Getting rid of a client’s home country bias regarding their investments means talking about more than just diversifying equities, according to Paul Bosse, principal, Vanguard Investment Strategy Group.

Bosse spoke at the Exchange Traded Forum hosted by Radius Financial Education in Toronto on Monday.

Said Bosse: “Most people focus on [diversifying] equities but it’s also true in bonds.”

Many investors don’t feel they need to globally diversify their bonds because international interest rates tend to move together, said Bosse. However, according to Vanguard research the correlation between Canadian interest rates and other countries ranges from 0.4 to 0.6, which Bosse sees as an opportunity to diversify.

As well, the long duration of Canadian bonds means investors are likely going to want exposure to other markets as interest rates start to rise. “The Canadian index has about one to one and a half year extra duration — it’s a longer index,” said Bosse. “So, if you’re concerned about interest rates you might want to pause and diversify.”

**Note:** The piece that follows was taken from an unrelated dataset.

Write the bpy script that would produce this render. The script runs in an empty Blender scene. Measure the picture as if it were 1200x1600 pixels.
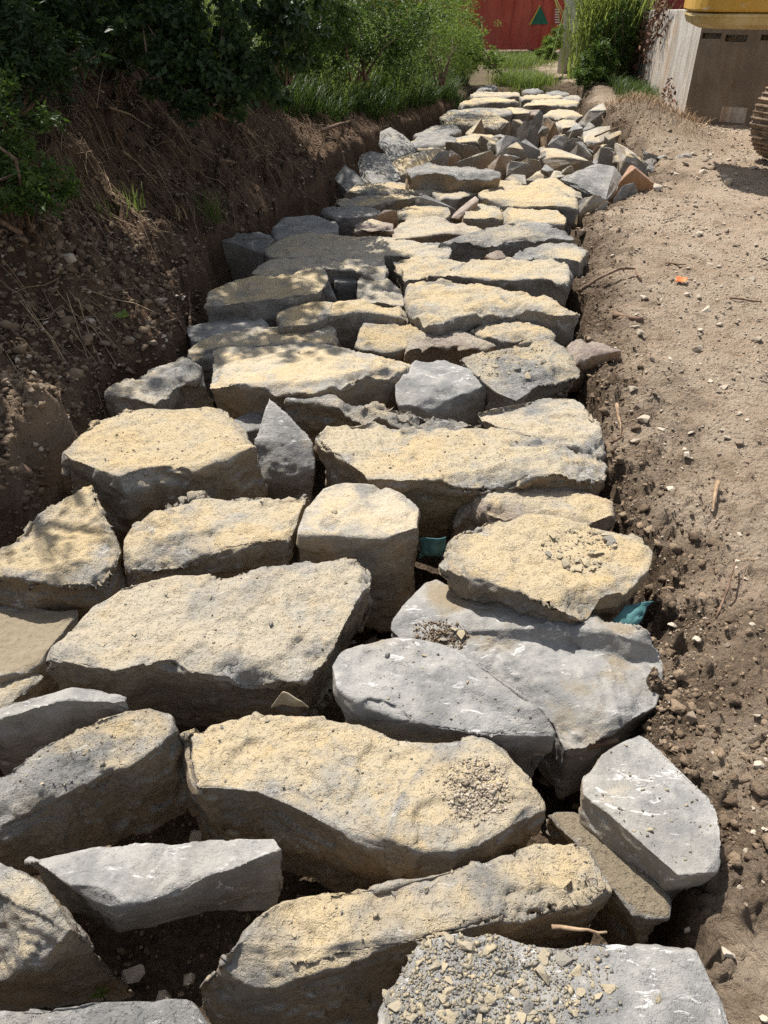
import bpy, bmesh, math, random
import numpy as np
from mathutils import Vector
from mathutils.bvhtree import BVHTree

R = math.radians
rng = np.random.default_rng(7)
random.seed(7)
scene = bpy.context.scene
col = scene.collection

# ------------------------------------------------------------------ camera
PITCH, F, EYE = R(35.0), 1155.0, 1.6
cam_d = bpy.data.cameras.new("camera")
cam = bpy.data.objects.new("camera", cam_d)
col.objects.link(cam)
cam.location = (0, 0, EYE)
cam.rotation_euler = (math.pi / 2 - PITCH, 0, 0)
cam_d.sensor_fit = 'VERTICAL'
cam_d.angle_y = 2 * math.atan(800 / F)
cam_d.clip_start, cam_d.clip_end = 0.05, 2000
scene.camera = cam

# ------------------------------------------------------------------ light
SUN_EL, SUN_AZ = R(60), R(33)            # azimuth: left of straight ahead
to_sun = Vector((-math.sin(SUN_AZ) * math.cos(SUN_EL), math.cos(SUN_AZ) * math.cos(SUN_EL), math.sin(SUN_EL)))
world = bpy.data.worlds.new("World"); scene.world = world
world.use_nodes = True
nt = world.node_tree; nt.nodes.clear()
sky = nt.nodes.new("ShaderNodeTexSky"); sky.sky_type = 'NISHITA'; sky.sun_disc = False
sky.sun_elevation = SUN_EL; sky.sun_rotation = -SUN_AZ
sky.air_density = 1.0; sky.dust_density = 1.5; sky.ozone_density = 1.0
bg = nt.nodes.new("ShaderNodeBackground"); bg.inputs[1].default_value = 0.105
wo = nt.nodes.new("ShaderNodeOutputWorld")
hs = nt.nodes.new("ShaderNodeHueSaturation"); hs.inputs['Saturation'].default_value = .45     # hazy white summer sky
nt.links.new(sky.outputs[0], hs.inputs['Color']); nt.links.new(hs.outputs[0], bg.inputs[0]); nt.links.new(bg.outputs[0], wo.inputs[0])
sd = bpy.data.lights.new("sun", 'SUN'); sd.energy = 5.0; sd.angle = R(0.53); sd.color = (1, 0.95, 0.87)
sun = bpy.data.objects.new("sun", sd); col.objects.link(sun)
sun.rotation_euler = (-to_sun).to_track_quat('-Z', 'Y').to_euler()
sun.location = (0, 0, 30)
scene.view_settings.view_transform = 'Standard'
scene.view_settings.look = 'None'
scene.view_settings.exposure = 0.60
scene.view_settings.gamma = 1.0
scene.view_settings.use_curve_mapping = False
scene.cycles.use_denoising = False      # keep the stone grain crisp
scene.cycles.sample_clamp_indirect = 4.0
scene.cycles.max_bounces = 6
scene.cycles.transparent_max_bounces = 8

# ------------------------------------------------------------------ helpers
SP, CP = math.sin(PITCH), math.cos(PITCH)
def ray(px, py):
    a, b = (px - 600) / F, (800 - py) / F
    return Vector((a, CP + b * SP, -SP + b * CP))
def at_z(px, py, z=0.0):                 # point of a sight line at height z
    d = ray(px, py); k = (z - EYE) / d.z
    return Vector((d.x * k, d.y * k, z))
def at_y(px, py, y):                     # point of a sight line at distance y
    d = ray(px, py); k = y / d.y
    return Vector((d.x * k, y, EYE + d.z * k))
def depth(p): return p[1] * CP + (EYE - p[2]) * SP

def hash3(ix, iy, iz, seed):
    h = (ix.astype(np.int64) * 374761393 + iy.astype(np.int64) * 668265263 + iz.astype(np.int64) * 2147483647 + seed * 974634777) & 0xffffffff
    h = ((h ^ (h >> 13)) * 1274126177) & 0xffffffff
    h = ((h ^ (h >> 15)) * 2246822519) & 0xffffffff
    return ((h ^ (h >> 16)) & 0xffffff).astype(np.float64) / 0xffffff
def noise3(P, freq, seed=0):             # value noise in -1..1
    Q = P * freq; I = np.floor(Q); f = Q - I; I = I.astype(np.int64)
    u = f * f * f * (f * (f * 6 - 15) + 10)
    x, y, z = I[:, 0], I[:, 1], I[:, 2]
    ux, uy, uz = u[:, 0], u[:, 1], u[:, 2]
    def L(dz, dy): return hash3(x, y + dy, z + dz, seed) * (1 - ux) + hash3(x + 1, y + dy, z + dz, seed) * ux
    a = L(0, 0) * (1 - uy) + L(0, 1) * uy
    b = L(1, 0) * (1 - uy) + L(1, 1) * uy
    return (a * (1 - uz) + b * uz) * 2 - 1
def fbm(P, freq, octv=3, seed=0, gain=0.5):
    s = np.zeros(len(P)); a = 1.0
    for k in range(octv):
        s += a * noise3(P + 13.7 * k, freq * 2 ** k, seed + k * 17); a *= gain
    return s
def worley2(X, Y, freq, seed=0):         # F1 distance and id, 2-D
    x, y = X * freq, Y * freq
    ix, iy = np.floor(x), np.floor(y)
    best = np.full(x.shape, 9.0); bid = np.zeros(x.shape)
    z = np.zeros(x.shape)
    for dx in (-1, 0, 1):
        for dy in (-1, 0, 1):
            jx, jy = ix + dx, iy + dy
            cx = jx + hash3(jx, jy, z, seed); cy = jy + hash3(jx, jy, z + 7, seed)
            d = np.hypot(x - cx, y - cy); m = d < best
            best = np.where(m, d, best); bid = np.where(m, hash3(jx, jy, z + 13, seed), bid)
    return best, bid
def sstep(a, b, x):
    t = np.clip((x - a) / (b - a), 0, 1); return t * t * (3 - 2 * t)

def mesh_np(name, V, faces=None, tris=None, quads=None, smooth=False):
    me = bpy.data.meshes.new(name)
    if faces is not None:
        me.from_pydata([tuple(v) for v in V], [], faces)
    else:
        V = np.asarray(V, dtype=np.float32)
        parts, tot = [], []
        if tris is not None and len(tris): parts.append(np.asarray(tris).ravel()); tot += [3] * len(tris)
        if quads is not None and len(quads): parts.append(np.asarray(quads).ravel()); tot += [4] * len(quads)
        idx = np.concatenate(parts).astype(np.int32); tot = np.array(tot, dtype=np.int32)
        me.vertices.add(len(V)); me.vertices.foreach_set("co", V.ravel())
        me.loops.add(len(idx)); me.loops.foreach_set("vertex_index", idx)
        me.polygons.add(len(tot))
        me.polygons.foreach_set("loop_start", np.concatenate([[0], np.cumsum(tot)[:-1]]).astype(np.int32))
        me.polygons.foreach_set("loop_total", tot)
        me.update(calc_edges=True); me.validate()
    if smooth: me.polygons.foreach_set("use_smooth", np.ones(len(me.polygons), dtype=bool))
    me.update()
    return me
def link(name, me, mat=None, parent=None, loc=None):
    o = bpy.data.objects.new(name, me); col.objects.link(o)
    if mat is not None and me is not None and not me.materials: me.materials.append(mat)
    if parent is not None: o.parent = parent
    if loc is not None: o.location = loc
    return o
def tag(o, label=None, cat=None, group=None, kind=None):
    if label: o['label'] = label
    if cat: o['category'] = cat
    if group: o['group'] = group
    if kind: o['kind'] = kind
    return o
def empty(name, loc, label, cat, group=None, rz=0.0):
    o = bpy.data.objects.new(name, None); col.objects.link(o)
    o.location = loc; o.rotation_euler = (0, 0, rz); o.empty_display_size = 0.1
    return tag(o, label, cat, group)
def box_bm(bm, c, s, bevel=0.0, rot=None):
    g = bmesh.ops.create_cube(bm, size=1.0)
    for v in g['verts']:
        v.co = Vector((v.co.x * s[0], v.co.y * s[1], v.co.z * s[2]))
    if bevel:
        es = list({e for v in g['verts'] for e in v.link_edges})
        g2 = bmesh.ops.bevel(bm, geom=es, offset=bevel, segments=2, affect='EDGES', profile=0.6)
        vs = list({v for f in g2['faces'] for v in f.verts})
    else:
        vs = g['verts']
    for v in vs:
        p = v.co.copy()
        if rot is not None: p = rot @ p
        v.co = p + Vector(c)
    return vs
def bm_obj(name, bm, mat, parent=None, loc=None, smooth=False):
    me = bpy.data.meshes.new(name); bm.to_mesh(me); bm.free()
    if smooth: me.polygons.foreach_set("use_smooth", [True] * len(me.polygons))
    return link(name, me, mat, parent, loc)
def tube(path, rad, seg=6, cap=True):    # verts, quads, tris of a bent tapered tube
    path = [Vector(p) for p in path]; n = len(path)
    rads = rad if hasattr(rad, '__len__') else [rad] * n
    V, Q, T = [], [], []
    prev = None
    for i, p in enumerate(path):
        t = (path[min(i + 1, n - 1)] - path[max(i - 1, 0)]).normalized()
        a = t.cross(Vector((0.13, 0.21, 1)) if abs(t.z) < .95 else Vector((1, 0.1, 0))).normalized()
        b = t.cross(a)
        for k in range(seg):
            w = 2 * math.pi * k / seg
            V.append(p + (a * math.cos(w) + b * math.sin(w)) * rads[i])
    for i in range(n - 1):
        for k in range(seg):
            k2 = (k + 1) % seg
            Q.append((i * seg + k, i * seg + k2, (i + 1) * seg + k2, (i + 1) * seg + k))
    if cap:
        for base, tip, flip in ((0, path[0], 1), ((n - 1) * seg, path[-1], 0)):
            c = len(V); V.append(tip)
            for k in range(seg):
                k2 = (k + 1) % seg
                T.append((c, base + k2, base + k) if flip else (c, base + k, base + k2))
    return V, Q, T
class MB:                                # collects geometry, builds ONE mesh object
    def __init__(s): s.V, s.T, s.Q, s.n = [], [], [], 0
    def add(s, V, Q=(), T=()):
        s.V.append(np.array([tuple(v) for v in V], dtype=np.float64).reshape(-1, 3))
        if len(Q): s.Q.append(np.array(Q) + s.n)
        if len(T): s.T.append(np.array(T) + s.n)
        s.n += len(s.V[-1])
    def mesh(s, name, smooth=False):
        return mesh_np(name, np.concatenate(s.V), tris=np.concatenate(s.T) if s.T else None,
                       quads=np.concatenate(s.Q) if s.Q else None, smooth=smooth)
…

The biggest risk in investing globally in bonds is currency, according to Bosse. As such, it’s important to find products that are hedged. Unhedged bonds are volatile because of interest rate parity, he said, which means there is a connection between currency and interest rate movements.

“Your unhedged bond component becomes a currency component. It’s no longer acting like a bond, it’s acting more as a currency,” said Bosse. “So, if you want it to act like a bond, and there are many reasons why you want it to, then you ought to hedge that exposure away.”

Even if the Canadian dollar continues to decline, hedging the global bond component of the portfolio will help to mitigate risk, he said. However, clients may have to decide whether they are willing or not to give up some return in order to reduce risk.

Not every client however needs to worry about diversifying the bond portion of their portfolio. Bond diversification has very little effect on portfolios that are heavily weighted in equities — about 70% — said Bosse, because there simply aren’t enough bonds in the portfolio to make a difference. Instead, this strategy is best for clients with bond heavy portfolios.